No one would begrudge the long-suffering Sri Lankans the fiesta-like spirit of these days, but one could wonder if the euphoria meant that what Pope Francis actually had to say was being heard.

Sri Lanka is nearly unique in its religious landscape. It has a large Buddhist majority, not untouched by aggression and violence, which is otherwise an oxymoron in the Western imagination of Buddhism. It has significant Hindu and Muslim minorities, while Catholics are still numerous enough to have a voice at seven per cent of the population.

The question of inter-religious dialogue and the Church’s mission is relevant here as in few other places. How should Catholics present the Christian Gospel amid eastern religions in Asia? Indeed, in 1997, St John Paul II excommunicated a Sri Lankan priest, Tissa Balasuriya, for his faulty attempts to present Jesus Christ in the pantheistic categories of the East. While he was reconciled in 1998, the case highlighted the important theological issues at stake in the Church’s Asian mission.
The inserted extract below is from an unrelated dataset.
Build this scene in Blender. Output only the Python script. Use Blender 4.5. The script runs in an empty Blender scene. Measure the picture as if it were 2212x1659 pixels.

So when Pope Francis said at an inter-religious meeting that “for such dialogue and encounter to be effective, it must be grounded in a full and forthright presentation of our respective convictions”, he was stating an important, and contested, principle. It appeared to get no notice whatsoever, in contrast to his acceptance from the Hindu representative of a saffron shawl. It may have been that no one was listening, so delighted were they with the Holy Father’s presence alone.

Certainly the bishops should have been listening. Yet after the papal Mass, one spoke of the Holy Father helping Sri Lankans “to forgive and forget” the conflict and violence. Francis had, to the contrary, spoken several times about the importance of facing the truth about the past, indirectly indicating his support for the kind of exercise St John Paul used to call the “healing of memories”. To forget the past was never suggested.

Francis is the master of the vivid gesture, one that can speak louder than words. On apostolic journeys it makes him an enormously effective preacher. This time, though, it seemed as if the preacher’s actual words were forgotten.